DO's and DON’Ts - La décision du Conseil constitutionnel de confirmer le rejet par la commission nationale des comptes de campagne de ceux de Nicolas Sarkozy est une mise en garde pour tous les futurs présidents-candidats. C’est ainsi que le constitutionnaliste Pascal Jan, contacté par le Lab, analyse la décision rendue par les Sages.
Quelles leçons retirer pour un président qui serait candidat à sa propre succession ?
>> Clarifier la distinction président-candidat
C’est l’argument de défense de l’UMP pour soutenir Nicolas Sarkozy : tous les frais imputés à Nicolas Sarkozy n’auraient pas du être imputés au candidat, mais au président.

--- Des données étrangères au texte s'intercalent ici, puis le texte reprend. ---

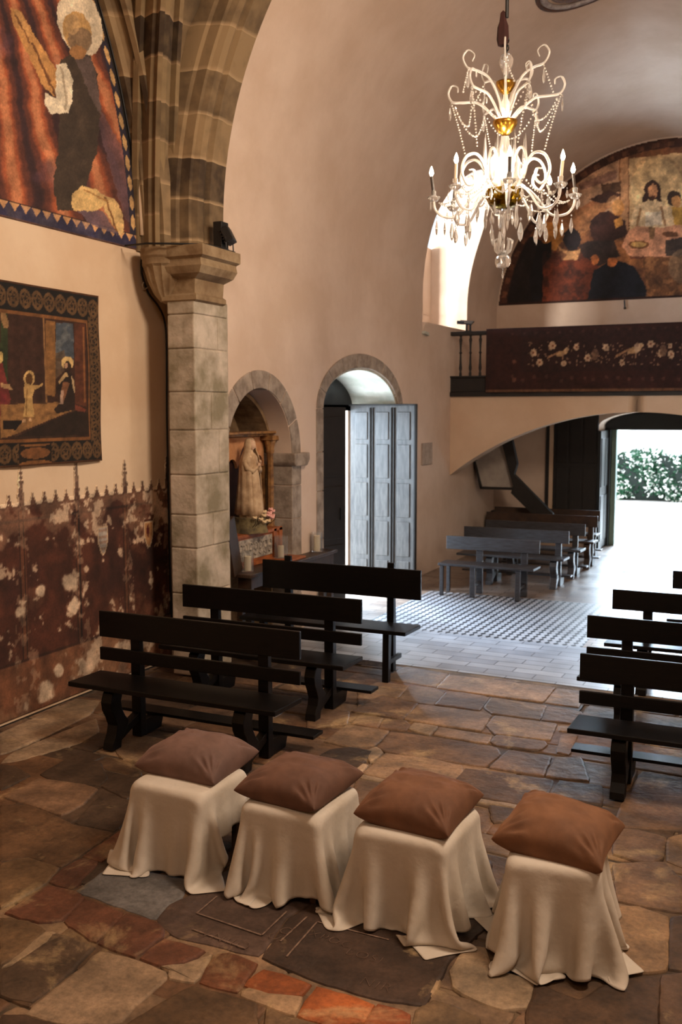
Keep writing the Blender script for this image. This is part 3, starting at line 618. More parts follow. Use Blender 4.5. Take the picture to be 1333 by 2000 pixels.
p.poly([(20,15),(40,22),(60,55),(92,108),(110,140),(108,190),(85,170),(60,120),(38,75),(24,45)], (190, 140, 84)).line([(62,85),(108,186)], 3, (110, 70, 42)).poly([(28,18),(40,24),(62,70),(50,70),(30,40)], (214, 166, 106), .6).line([(30,30),(58,82)],2,(120,78,46))
p.poly([(108,126),(128,122),(142,160),(140,200),(134,222),(100,222),(86,205),(88,182),(110,192)], (224, 210, 184)).line([(118,130),(130,190),(126,215)], 3, (180, 164, 140))
p.poly([(140,380),(160,362),(190,370),(205,385),(203,402),(185,412),(145,412),(138,398)], (222, 186, 124)).poly([(185,372),(222,388),(240,420),(242,452),(234,460),(205,415),(198,392)], (214, 178, 120)).line([(205,386),(228,452)], 2.5, (130, 88, 50)).line([(165,372),(210,392)], 2, (170,124,72))
p.poly([(150,412),(200,412),(230,458),(180,440)], (112, 92, 104), .8)
p.grain(.28, .05, 5).grain(.12, .3, 6); finish(o, me, p, PAINTED)
# tapestry picture hanging on the chancel wall
o, me, P, A, Z_ = sheet('tapestry', 'x', XC+.03, 4.75, 6.752, 1.985, 3.38, .0085, off=lambda A, Z: .008*np.sin(A*9)*(1-(Z-1.98)/1.4)+.006*np.sin(Z*7+A*3), thick=.01)
tag(o, 'woven picture of haloed figures in a dark scrolled border, hanging below the mural', 'tapestry')
U, V = proj(P); p = Paint(U, V, (50, 34, 27))
p.poly([(0,603),(0,860),(100,850),(172,852),(168,620),(80,606)], (60, 38, 30))
p.put((U < 90)*(V > 600)*(V < 790)*smooth(.4, .9, .5+.5*np.sin(U*.3+vnoise(U, V, .03, 2)*3))*.5, (70, 46, 36))
p.poly([(-400,600),(-60,600),(-60,800),(-400,800)], (70,44,34)).poly([(0,610),(14,612),(14,770),(0,770)], (50, 60, 36)).poly([(-90,790),(-20,680),(0,690),(20,780),(10,835),(-90,840)],(118,50,46)).ell(-40,665,20,26,(180,140,80)).ell(-40,672,11,16,(150,110,80))
p.poly([(0,606),(8,608),(15,625),(15,640),(6,640),(0,622)], (150, 116, 78)).ell(0, 698, 5, 12, (220, 190, 120)).poly([(0,765),(10,772),(12,830),(0,832)], (120, 46, 50)).poly([(0,748),(18,751),(24,762),(14,760),(0,756)], (190, 150, 106))
p.poly([(88,625),(107,628),(107,775),(88,770)], (138, 98, 58)).line([(84,620),(90,785)], 2, (150, 110, 70)).poly([(108,630),(142,632),(144,700),(108,700)], (74, 82, 92)).put((U>108)*(U<144)*(V>632)*(V<720)*smooth(.45,.6,vnoise(U,V,.07,8))*.7, (118,122,124)).poly([(108,690),(125,684),(130,720),(108,740)], (96,78,62), .8)
p.poly([(144,630),(165,634),(168,795),(146,788)], (92, 52, 36)).line([(162,640),(165,785)], 2.2, (140, 90, 54)).poly([(146,790),(168,800),(160,812),(146,800)], (120, 62, 46))
p.poly([(0,790),(90,788),(110,785),(145,800),(60,835),(20,852),(0,856)], (150, 110, 68)).put((U>0)*(U<145)*(V>785)*(V<856)*smooth(.5,.65,vnoise(U,V,.06,5))*.35,(100,72,46)).poly([(146,802),(172,806),(173,850),(30,853)], (42, 30, 24)).poly([(5,822),(45,820),(30,840),(5,838)], (30,22,20))
p.ell(56, 739, 11, 15, (206, 170, 112)).ell(56, 741, 7, 12, (98, 66, 36)).poly([(46,748),(62,752),(76,752),(83,748),(83,753),(66,762),(62,775),(66,815),(44,815),(48,785),(46,765)], (190, 154, 98)).ell(46, 822, 4, 4, (200, 160, 120)).ell(58, 820, 3, 3, (200, 160, 120)).line([(52,760),(50,812)],1.4,(140,104,60))
p.ell(131, 709, 12, 13, (210, 178, 120)).ell(131, 716, 7, 11, (50, 34, 26)).ell(128, 714, 3.5, 6, (190, 150, 120)).poly([(128,725),(140,730),(146,770),(146,800),(110,808),(104,800),(118,785),(108,760),(116,742)], (44, 32, 27)).poly([(128,726),(133,735),(128,736),(115,750),(113,745)], (200, 168, 120)).poly([(138,732),(144,745),(146,770),(142,760)], (206, 176, 134)).poly([(122,745),(136,748),(130,765),(122,790),(116,780)], (128, 86, 60)).poly([(118,762),(124,762),(122,790),(116,790)], (190, 160, 140), .8)
inn = (A > 5.0)*(A < 6.585)*(Z_ > 2.19)*(Z_ < 3.14)
inb = (A > 4.98)*(A < 6.60)*(Z_ > 2.17)*(Z_ < 3.16); pc = p.c.copy()
p.c = np.where((inn > 0)[:, None], pc, np.array((26, 24, 24))/255.); p.put((inb & ~inn)*1., (128, 84, 48)).put(((A > 6.735)+(A < 4.77)+(Z_ > 3.365)+(Z_ < 2.0))*1., (86, 54, 32))
def scroll(u, v_, per, w_):  # rosettes in a band, u along, v across 0..1
    k = (u/per) % 1; r = np.hypot((k-.5)*per, (v_-.5)*w_); th = np.arctan2((v_-.5)*w_, (k-.5)*per)
    return (np.abs(r-.055) < .012) | (np.abs(r-.025-.008*np.sin(5*th)) < .010)
b_top = (Z_ > 3.17)*(Z_ < 3.36)*scroll(A, (Z_-3.17)/.19, .135, .17); b_bot = (Z_ < 2.165)*(Z_ > 2.0)*scroll(A, (Z_-2.0)/.165, .135, .15); b_r = (A > 6.615)*(A < 6.735)*(Z_ > 2.15)*(Z_ < 3.2)*scroll(Z_, (A-6.615)/.12, .105, .1)
p.put((b_top+b_bot+b_r)*.8, (118, 86, 54))
p.put((np.abs(A-5.93) < .19)*(Z_ < 2.165)*(Z_ > 1.995), (34, 26, 22)).put((np.hypot((A-5.93)/.17, (Z_-2.08)/.045) < 1)*1., (128, 84, 50)).put((np.hypot((A-5.93)/.19, (Z_-2.16)/.03) < 1)*(Z_ < 2.155), (136, 92, 54)).put((np.hypot((A-5.93)/.19, (Z_-1.995)/.03) < 1)*(Z_ > 2.0), (136, 92, 54))
p.grain(.3, .12, 5); finish(o, me, p, WOVEN)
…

Une distinction subjective et ouverte à interprétation.
Pour Pascal Jan, professeur de droit public à l’IEP de Bordeaux, cette décision des Sages va obliger les futurs présidents-candidats à clarifier la distinction entre les deux rôles. "Le Conseil constitutionnel a sanctionné un mélange des genres", explique au Lab le juriste.
Concernant l’hypothèse de voir François Hollande postuler à sa succession en 2017, il précise :
Dès lors que l’on entrera dans l’année qui précède l’élection, il faudra qu’il établisse une distinction nette entre candidat et président.
En somme, qu’il annonce en amont de ses meetings et déplacements quel costume il endosse pour l’occasion. "Que soit clairement dit au nom de quoi vous agissez", complète le constitutionnaliste.
Ainsi, si le candidat parle, le parti et les adhérents peuvent être mobilisés. Si c’est le président, dans le cas d’un meeting ou d’un déplacement, ce doit être ouvert à tous.
>> Repousser l’entrée en campagne
C’est "l’effet induit" de la décision du Conseil constitutionnel, selon Pascal Jan : le président a tout intérêt à entrer le plus tard en campagne. Ou tout du moins à se déclarer le plus tard possible.
François Mitterrand en 1988, Jacques Chirac en 2002 ou encore Nicolas Sarkozy en 2012 ont connu ce dilemme de savoir jusqu’à quand repousser la déclaration officielle de candidature. Le risque étant d’être suspecté de mener campagne sans le dire.
Encore une fois, la décision des juges constitutionnels commande, selon le professeur, lors des prochaines échéances, à ce que le candidat concerné "clarifie" sa situation au plus tôt, et "ne mélange pas les genres".
Le Conseil dit clairement au futur candidat de faire la part des choses.
Tout le problème de Nicolas Sarkozy, qui n’avait pas assez cloisonné ses rôles.
>> Une responsabilisation des équipes de campagne
Dans le cas de Nicolas Sarkozy, selon Pascal Jan, le rejet de ses comptes "aurait pu être évité". "C’est une décision de responsabilisation des équipes de campagnes", affirme-t-il.
Ainsi, la faute n’incombe pas qu’au candidat mais bel et bien à l’ensemble des rouages de la machine de campagne du président sortant. A eux donc de faire en sorte de ne pas tomber dans ce mélange des genres. Le rapport 80/20 établi par le Conseil et critiqué, notamment par Henri Guaino, est la seule "interprétation" des Sages. Mais vaut désormais jurisprudence.
>> Un appel à la prudence
"Les juges tapent quand il n’y a pas de conséquences directes", estime encore Pascal Jan pour qui cette décision n’entraîne pas de "crise politique" en ne remettant pas en question les institutions. Seulement un parti.
Aussi cette décision est un "appel à la prudence" et "aux dépenses faramineuses". Et ce, même si les dépenses pour une campagne élyséenne sont plafonnés, afin d’éviter des excès à l’américaine où le plus fortuné des candidats bénéficie d’un avantage certain.
Enfin, opérer une claire distinction entre président et candidat et éviter des dépenses faramineuses doit également permettre, selon Pascal Jan, d’instaurer une plus stricte égalité entre tous les prétendants à l’Elysée. "C’est une décision très pédagogique", conclut-il.